## RAW DATA:
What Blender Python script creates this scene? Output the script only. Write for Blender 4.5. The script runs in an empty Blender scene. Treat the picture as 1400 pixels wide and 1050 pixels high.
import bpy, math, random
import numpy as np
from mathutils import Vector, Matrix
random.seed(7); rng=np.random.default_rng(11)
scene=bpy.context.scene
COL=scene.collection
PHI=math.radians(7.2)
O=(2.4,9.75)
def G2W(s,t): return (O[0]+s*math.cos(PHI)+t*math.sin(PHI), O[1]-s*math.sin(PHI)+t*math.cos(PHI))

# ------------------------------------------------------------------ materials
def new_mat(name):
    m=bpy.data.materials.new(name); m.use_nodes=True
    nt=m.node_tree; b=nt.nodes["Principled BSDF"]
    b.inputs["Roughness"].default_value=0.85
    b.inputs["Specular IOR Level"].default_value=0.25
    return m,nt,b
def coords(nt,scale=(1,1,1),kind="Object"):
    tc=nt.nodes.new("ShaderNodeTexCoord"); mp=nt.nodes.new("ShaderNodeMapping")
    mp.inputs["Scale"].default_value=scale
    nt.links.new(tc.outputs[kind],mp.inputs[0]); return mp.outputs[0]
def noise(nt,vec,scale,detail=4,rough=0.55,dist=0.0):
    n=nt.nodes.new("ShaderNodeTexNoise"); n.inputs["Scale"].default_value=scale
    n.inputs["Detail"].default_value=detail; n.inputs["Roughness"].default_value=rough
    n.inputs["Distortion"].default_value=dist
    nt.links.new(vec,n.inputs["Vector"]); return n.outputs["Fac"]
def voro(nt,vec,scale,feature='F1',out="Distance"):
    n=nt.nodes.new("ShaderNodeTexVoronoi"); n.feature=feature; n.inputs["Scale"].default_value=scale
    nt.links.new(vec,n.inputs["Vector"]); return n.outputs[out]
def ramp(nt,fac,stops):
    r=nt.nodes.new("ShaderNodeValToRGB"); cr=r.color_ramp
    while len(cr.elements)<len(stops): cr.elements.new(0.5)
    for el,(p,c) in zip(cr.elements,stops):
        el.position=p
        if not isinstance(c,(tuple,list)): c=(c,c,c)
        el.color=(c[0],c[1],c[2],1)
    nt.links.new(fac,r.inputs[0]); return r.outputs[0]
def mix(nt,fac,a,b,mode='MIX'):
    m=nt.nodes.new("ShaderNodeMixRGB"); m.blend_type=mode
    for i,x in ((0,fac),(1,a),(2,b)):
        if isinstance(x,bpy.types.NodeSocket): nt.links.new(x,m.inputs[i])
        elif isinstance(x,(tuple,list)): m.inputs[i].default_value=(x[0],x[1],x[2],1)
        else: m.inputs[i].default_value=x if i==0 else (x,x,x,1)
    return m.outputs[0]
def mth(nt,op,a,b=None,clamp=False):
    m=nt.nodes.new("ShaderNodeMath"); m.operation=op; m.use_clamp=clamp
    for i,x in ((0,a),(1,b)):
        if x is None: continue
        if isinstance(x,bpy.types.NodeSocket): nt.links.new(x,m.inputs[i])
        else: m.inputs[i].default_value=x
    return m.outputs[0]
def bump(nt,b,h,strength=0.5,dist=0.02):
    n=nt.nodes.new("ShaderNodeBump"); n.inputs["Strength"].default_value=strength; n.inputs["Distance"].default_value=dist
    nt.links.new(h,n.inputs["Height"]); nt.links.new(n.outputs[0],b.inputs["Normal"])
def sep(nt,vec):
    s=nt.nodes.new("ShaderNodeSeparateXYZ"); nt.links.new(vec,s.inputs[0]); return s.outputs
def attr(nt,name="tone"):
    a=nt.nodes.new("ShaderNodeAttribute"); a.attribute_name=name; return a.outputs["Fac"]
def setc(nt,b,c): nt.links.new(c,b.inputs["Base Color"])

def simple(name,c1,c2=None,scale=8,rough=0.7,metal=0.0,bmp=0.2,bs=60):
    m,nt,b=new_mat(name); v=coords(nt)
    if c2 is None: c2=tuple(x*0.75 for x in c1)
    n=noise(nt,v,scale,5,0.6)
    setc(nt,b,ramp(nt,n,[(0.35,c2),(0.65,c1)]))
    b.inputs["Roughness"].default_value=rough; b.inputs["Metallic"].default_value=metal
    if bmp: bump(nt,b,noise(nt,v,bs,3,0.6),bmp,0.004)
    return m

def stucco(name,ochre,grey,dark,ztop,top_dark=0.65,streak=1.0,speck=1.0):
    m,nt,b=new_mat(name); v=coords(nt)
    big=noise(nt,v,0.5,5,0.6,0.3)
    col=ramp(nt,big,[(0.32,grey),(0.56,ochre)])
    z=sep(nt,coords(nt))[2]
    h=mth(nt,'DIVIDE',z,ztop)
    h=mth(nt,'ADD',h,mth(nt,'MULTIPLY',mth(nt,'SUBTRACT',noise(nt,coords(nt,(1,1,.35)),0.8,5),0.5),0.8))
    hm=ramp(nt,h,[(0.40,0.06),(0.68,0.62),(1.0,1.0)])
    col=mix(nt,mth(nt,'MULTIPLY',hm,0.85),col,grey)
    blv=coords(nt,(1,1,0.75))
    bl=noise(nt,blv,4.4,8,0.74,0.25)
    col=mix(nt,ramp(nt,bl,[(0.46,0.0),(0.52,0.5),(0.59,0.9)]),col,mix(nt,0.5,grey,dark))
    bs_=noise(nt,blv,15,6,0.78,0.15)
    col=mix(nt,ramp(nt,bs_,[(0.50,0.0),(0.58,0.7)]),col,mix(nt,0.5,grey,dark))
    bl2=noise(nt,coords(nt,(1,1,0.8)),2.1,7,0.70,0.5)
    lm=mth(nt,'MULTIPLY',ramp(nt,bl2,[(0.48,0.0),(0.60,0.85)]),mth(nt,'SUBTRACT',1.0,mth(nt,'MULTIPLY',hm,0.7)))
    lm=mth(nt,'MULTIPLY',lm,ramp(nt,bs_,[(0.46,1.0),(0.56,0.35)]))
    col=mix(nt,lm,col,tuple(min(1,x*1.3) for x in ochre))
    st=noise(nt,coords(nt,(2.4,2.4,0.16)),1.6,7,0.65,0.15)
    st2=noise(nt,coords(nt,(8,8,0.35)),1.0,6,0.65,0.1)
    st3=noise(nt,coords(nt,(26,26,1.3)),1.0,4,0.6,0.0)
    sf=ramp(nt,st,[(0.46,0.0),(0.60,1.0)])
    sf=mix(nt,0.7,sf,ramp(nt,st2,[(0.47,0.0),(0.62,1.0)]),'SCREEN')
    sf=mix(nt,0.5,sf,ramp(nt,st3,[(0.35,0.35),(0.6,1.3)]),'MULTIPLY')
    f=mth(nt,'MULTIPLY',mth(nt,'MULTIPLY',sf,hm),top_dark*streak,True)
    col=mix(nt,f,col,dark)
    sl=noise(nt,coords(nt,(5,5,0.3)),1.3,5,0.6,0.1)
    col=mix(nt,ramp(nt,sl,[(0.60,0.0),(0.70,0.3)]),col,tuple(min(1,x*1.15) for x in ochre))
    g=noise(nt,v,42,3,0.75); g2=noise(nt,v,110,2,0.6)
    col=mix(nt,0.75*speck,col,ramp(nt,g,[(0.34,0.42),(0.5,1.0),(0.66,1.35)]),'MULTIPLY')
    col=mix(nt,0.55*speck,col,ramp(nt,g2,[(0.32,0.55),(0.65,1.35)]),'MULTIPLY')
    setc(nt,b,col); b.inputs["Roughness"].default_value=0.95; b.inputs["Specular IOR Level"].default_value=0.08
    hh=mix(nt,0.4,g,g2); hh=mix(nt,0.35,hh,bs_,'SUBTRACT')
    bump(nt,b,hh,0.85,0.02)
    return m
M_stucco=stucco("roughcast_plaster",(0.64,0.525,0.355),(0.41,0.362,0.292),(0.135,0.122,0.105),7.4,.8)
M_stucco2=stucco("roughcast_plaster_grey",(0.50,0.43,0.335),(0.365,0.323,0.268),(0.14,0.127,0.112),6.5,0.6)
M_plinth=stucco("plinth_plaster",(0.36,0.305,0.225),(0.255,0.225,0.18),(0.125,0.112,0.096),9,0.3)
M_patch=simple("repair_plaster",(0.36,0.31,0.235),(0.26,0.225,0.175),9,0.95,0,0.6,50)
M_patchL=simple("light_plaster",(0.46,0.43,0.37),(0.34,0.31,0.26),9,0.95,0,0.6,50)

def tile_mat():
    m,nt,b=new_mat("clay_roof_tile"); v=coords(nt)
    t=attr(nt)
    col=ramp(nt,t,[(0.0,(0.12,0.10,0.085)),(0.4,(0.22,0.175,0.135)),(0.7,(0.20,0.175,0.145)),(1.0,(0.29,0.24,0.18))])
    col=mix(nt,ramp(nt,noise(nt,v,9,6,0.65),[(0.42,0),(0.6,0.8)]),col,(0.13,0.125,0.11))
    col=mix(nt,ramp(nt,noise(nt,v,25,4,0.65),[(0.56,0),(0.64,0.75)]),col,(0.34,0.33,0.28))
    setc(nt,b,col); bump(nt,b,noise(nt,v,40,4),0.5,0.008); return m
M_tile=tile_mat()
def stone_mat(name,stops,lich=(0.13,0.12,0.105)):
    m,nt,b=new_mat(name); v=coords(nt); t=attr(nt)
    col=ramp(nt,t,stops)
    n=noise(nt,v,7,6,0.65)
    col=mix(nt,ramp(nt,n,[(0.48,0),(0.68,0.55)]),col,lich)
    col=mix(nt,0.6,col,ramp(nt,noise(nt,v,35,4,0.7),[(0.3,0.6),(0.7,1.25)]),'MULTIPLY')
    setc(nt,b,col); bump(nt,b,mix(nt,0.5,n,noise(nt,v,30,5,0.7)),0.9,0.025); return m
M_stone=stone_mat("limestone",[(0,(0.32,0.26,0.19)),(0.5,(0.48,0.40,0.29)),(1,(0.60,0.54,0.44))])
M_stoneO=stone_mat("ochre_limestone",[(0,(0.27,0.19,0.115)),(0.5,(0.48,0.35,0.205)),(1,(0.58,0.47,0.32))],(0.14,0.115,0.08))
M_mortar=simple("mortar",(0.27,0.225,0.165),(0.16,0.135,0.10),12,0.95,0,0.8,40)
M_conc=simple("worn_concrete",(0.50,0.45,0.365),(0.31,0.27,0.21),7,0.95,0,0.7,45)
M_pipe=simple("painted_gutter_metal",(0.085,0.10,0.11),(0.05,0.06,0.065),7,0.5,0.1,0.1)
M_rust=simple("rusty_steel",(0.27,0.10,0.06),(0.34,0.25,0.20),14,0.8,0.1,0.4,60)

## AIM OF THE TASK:
Extract all lines from the material above that include the word "scene".

## CORRECT RESULT:
What Blender Python script creates this scene? Output the script only. Write for Blender 4.5. The script runs in an empty Blender scene. Treat the picture as 1400 pixels wide and 1050 pixels high.
scene=bpy.context.scene
COL=scene.collection